### Written problem
Copy every line, leaving nothing out and adding nothing.

Raw records
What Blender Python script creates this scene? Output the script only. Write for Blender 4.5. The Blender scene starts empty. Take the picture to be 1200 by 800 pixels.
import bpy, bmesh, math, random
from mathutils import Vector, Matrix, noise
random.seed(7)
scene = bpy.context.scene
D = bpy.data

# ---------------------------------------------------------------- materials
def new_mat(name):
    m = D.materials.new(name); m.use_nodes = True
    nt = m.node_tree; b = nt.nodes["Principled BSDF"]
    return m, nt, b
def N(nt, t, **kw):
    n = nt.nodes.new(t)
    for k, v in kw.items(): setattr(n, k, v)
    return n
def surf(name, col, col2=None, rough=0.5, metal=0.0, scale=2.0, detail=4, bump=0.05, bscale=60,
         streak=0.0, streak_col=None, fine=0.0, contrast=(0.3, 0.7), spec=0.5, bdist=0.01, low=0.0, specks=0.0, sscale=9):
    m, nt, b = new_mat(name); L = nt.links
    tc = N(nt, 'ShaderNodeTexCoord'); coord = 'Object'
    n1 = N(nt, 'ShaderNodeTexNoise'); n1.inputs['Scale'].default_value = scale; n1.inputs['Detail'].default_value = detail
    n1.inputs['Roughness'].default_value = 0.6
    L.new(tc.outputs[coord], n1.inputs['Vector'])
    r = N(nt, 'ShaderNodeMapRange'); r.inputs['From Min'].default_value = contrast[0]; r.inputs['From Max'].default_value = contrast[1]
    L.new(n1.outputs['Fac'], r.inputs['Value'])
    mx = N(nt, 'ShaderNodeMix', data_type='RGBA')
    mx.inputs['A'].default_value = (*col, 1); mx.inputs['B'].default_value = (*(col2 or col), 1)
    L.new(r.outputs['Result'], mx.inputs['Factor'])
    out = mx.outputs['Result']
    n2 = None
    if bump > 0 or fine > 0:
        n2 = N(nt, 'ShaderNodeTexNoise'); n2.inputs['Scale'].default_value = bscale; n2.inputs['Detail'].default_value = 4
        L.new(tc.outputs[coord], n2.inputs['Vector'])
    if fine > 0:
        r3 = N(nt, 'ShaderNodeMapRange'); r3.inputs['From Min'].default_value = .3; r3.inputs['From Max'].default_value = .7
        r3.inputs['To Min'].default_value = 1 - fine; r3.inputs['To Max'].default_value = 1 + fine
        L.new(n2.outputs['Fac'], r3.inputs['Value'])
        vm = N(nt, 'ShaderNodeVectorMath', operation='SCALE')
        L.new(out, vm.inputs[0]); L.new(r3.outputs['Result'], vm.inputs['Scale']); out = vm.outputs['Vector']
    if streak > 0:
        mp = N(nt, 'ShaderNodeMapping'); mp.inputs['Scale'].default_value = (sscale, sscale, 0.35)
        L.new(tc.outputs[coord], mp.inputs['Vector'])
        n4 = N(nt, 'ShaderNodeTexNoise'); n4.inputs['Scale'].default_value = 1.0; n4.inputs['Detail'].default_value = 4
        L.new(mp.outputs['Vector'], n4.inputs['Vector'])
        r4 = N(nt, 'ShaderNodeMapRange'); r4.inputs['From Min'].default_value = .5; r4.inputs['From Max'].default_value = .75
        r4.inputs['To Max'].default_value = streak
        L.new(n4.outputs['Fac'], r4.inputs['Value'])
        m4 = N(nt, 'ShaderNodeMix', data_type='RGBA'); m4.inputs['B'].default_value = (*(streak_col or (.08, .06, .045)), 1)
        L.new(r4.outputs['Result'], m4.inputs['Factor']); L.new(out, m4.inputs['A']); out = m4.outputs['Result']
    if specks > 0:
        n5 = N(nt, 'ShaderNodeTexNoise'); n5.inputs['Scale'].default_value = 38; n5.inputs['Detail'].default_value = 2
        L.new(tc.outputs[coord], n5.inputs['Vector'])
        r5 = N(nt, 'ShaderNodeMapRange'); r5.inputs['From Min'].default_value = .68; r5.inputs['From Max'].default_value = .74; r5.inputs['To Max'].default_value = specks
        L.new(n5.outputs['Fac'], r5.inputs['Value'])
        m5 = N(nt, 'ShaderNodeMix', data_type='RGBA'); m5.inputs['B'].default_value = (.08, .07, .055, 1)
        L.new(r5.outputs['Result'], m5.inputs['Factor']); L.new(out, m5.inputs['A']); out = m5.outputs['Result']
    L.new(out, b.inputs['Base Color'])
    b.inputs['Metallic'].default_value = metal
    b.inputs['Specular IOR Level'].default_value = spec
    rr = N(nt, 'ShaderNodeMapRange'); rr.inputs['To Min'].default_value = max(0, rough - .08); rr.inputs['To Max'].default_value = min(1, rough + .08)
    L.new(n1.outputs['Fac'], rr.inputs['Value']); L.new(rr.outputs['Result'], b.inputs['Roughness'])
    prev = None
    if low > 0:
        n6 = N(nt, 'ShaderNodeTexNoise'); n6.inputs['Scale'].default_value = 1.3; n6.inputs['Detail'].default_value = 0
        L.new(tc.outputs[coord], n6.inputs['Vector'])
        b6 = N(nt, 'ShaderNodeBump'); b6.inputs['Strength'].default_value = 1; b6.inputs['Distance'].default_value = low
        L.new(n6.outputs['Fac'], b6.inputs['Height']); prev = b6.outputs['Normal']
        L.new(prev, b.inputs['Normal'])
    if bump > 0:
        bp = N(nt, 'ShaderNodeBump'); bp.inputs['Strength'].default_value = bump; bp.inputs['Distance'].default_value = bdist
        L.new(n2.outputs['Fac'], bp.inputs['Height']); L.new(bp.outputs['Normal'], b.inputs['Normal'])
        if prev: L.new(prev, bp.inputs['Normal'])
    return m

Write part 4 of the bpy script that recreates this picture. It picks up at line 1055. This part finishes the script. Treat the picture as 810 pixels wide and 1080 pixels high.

### Complete response
What Blender Python script creates this scene? Output the script only. Write for Blender 4.5. The Blender scene starts empty. Take the picture to be 1200 by 800 pixels.
import bpy, bmesh, math, random
from mathutils import Vector, Matrix, noise
random.seed(7)
scene = bpy.context.scene
D = bpy.data

# ---------------------------------------------------------------- materials
def new_mat(name):
    m = D.materials.new(name); m.use_nodes = True
    nt = m.node_tree; b = nt.nodes["Principled BSDF"]
    return m, nt, b
def N(nt, t, **kw):
    n = nt.nodes.new(t)
    for k, v in kw.items(): setattr(n, k, v)
    return n
def surf(name, col, col2=None, rough=0.5, metal=0.0, scale=2.0, detail=4, bump=0.05, bscale=60,
         streak=0.0, streak_col=None, fine=0.0, contrast=(0.3, 0.7), spec=0.5, bdist=0.01, low=0.0, specks=0.0, sscale=9):
    m, nt, b = new_mat(name); L = nt.links
    tc = N(nt, 'ShaderNodeTexCoord'); coord = 'Object'
    n1 = N(nt, 'ShaderNodeTexNoise'); n1.inputs['Scale'].default_value = scale; n1.inputs['Detail'].default_value = detail
    n1.inputs['Roughness'].default_value = 0.6
    L.new(tc.outputs[coord], n1.inputs['Vector'])
    r = N(nt, 'ShaderNodeMapRange'); r.inputs['From Min'].default_value = contrast[0]; r.inputs['From Max'].default_value = contrast[1]
    L.new(n1.outputs['Fac'], r.inputs['Value'])
    mx = N(nt, 'ShaderNodeMix', data_type='RGBA')
    mx.inputs['A'].default_value = (*col, 1); mx.inputs['B'].default_value = (*(col2 or col), 1)
    L.new(r.outputs['Result'], mx.inputs['Factor'])
    out = mx.outputs['Result']
    n2 = None
    if bump > 0 or fine > 0:
        n2 = N(nt, 'ShaderNodeTexNoise'); n2.inputs['Scale'].default_value = bscale; n2.inputs['Detail'].default_value = 4
        L.new(tc.outputs[coord], n2.inputs['Vector'])
    if fine > 0:
        r3 = N(nt, 'ShaderNodeMapRange'); r3.inputs['From Min'].default_value = .3; r3.inputs['From Max'].default_value = .7
        r3.inputs['To Min'].default_value = 1 - fine; r3.inputs['To Max'].default_value = 1 + fine
        L.new(n2.outputs['Fac'], r3.inputs['Value'])
        vm = N(nt, 'ShaderNodeVectorMath', operation='SCALE')
        L.new(out, vm.inputs[0]); L.new(r3.outputs['Result'], vm.inputs['Scale']); out = vm.outputs['Vector']
    if streak > 0:
        mp = N(nt, 'ShaderNodeMapping'); mp.inputs['Scale'].default_value = (sscale, sscale, 0.35)
        L.new(tc.outputs[coord], mp.inputs['Vector'])
        n4 = N(nt, 'ShaderNodeTexNoise'); n4.inputs['Scale'].default_value = 1.0; n4.inputs['Detail'].default_value = 4
        L.new(mp.outputs['Vector'], n4.inputs['Vector'])
        r4 = N(nt, 'ShaderNodeMapRange'); r4.inputs['From Min'].default_value = .5; r4.inputs['From Max'].default_value = .75
        r4.inputs['To Max'].default_value = streak
        L.new(n4.outputs['Fac'], r4.inputs['Value'])
        m4 = N(nt, 'ShaderNodeMix', data_type='RGBA'); m4.inputs['B'].default_value = (*(streak_col or (.08, .06, .045)), 1)
        L.new(r4.outputs['Result'], m4.inputs['Factor']); L.new(out, m4.inputs['A']); out = m4.outputs['Result']
    if specks > 0:
        n5 = N(nt, 'ShaderNodeTexNoise'); n5.inputs['Scale'].default_value = 38; n5.inputs['Detail'].default_value = 2
        L.new(tc.outputs[coord], n5.inputs['Vector'])
        r5 = N(nt, 'ShaderNodeMapRange'); r5.inputs['From Min'].default_value = .68; r5.inputs['From Max'].default_value = .74; r5.inputs['To Max'].default_value = specks
        L.new(n5.outputs['Fac'], r5.inputs['Value'])
        m5 = N(nt, 'ShaderNodeMix', data_type='RGBA'); m5.inputs['B'].default_value = (.08, .07, .055, 1)
        L.new(r5.outputs['Result'], m5.inputs['Factor']); L.new(out, m5.inputs['A']); out = m5.outputs['Result']
    L.new(out, b.inputs['Base Color'])
    b.inputs['Metallic'].default_value = metal
    b.inputs['Specular IOR Level'].default_value = spec
    rr = N(nt, 'ShaderNodeMapRange'); rr.inputs['To Min'].default_value = max(0, rough - .08); rr.inputs['To Max'].default_value = min(1, rough + .08)
    L.new(n1.outputs['Fac'], rr.inputs['Value']); L.new(rr.outputs['Result'], b.inputs['Roughness'])
    prev = None
    if low > 0:
        n6 = N(nt, 'ShaderNodeTexNoise'); n6.inputs['Scale'].default_value = 1.3; n6.inputs['Detail'].default_value = 0
        L.new(tc.outputs[coord], n6.inputs['Vector'])
        b6 = N(nt, 'ShaderNodeBump'); b6.inputs['Strength'].default_value = 1; b6.inputs['Distance'].default_value = low
        L.new(n6.outputs['Fac'], b6.inputs['Height']); prev = b6.outputs['Normal']
        L.new(prev, b.inputs['Normal'])
    if bump > 0:
        bp = N(nt, 'ShaderNodeBump'); bp.inputs['Strength'].default_value = bump; bp.inputs['Distance'].default_value = bdist
        L.new(n2.outputs['Fac'], bp.inputs['Height']); L.new(bp.outputs['Normal'], b.inputs['Normal'])
        if prev: L.new(prev, bp.inputs['Normal'])
    return m

Write part 4 of the bpy script that recreates this picture. It picks up at line 1055. This part finishes the script. Treat the picture as 810 pixels wide and 1080 pixels high.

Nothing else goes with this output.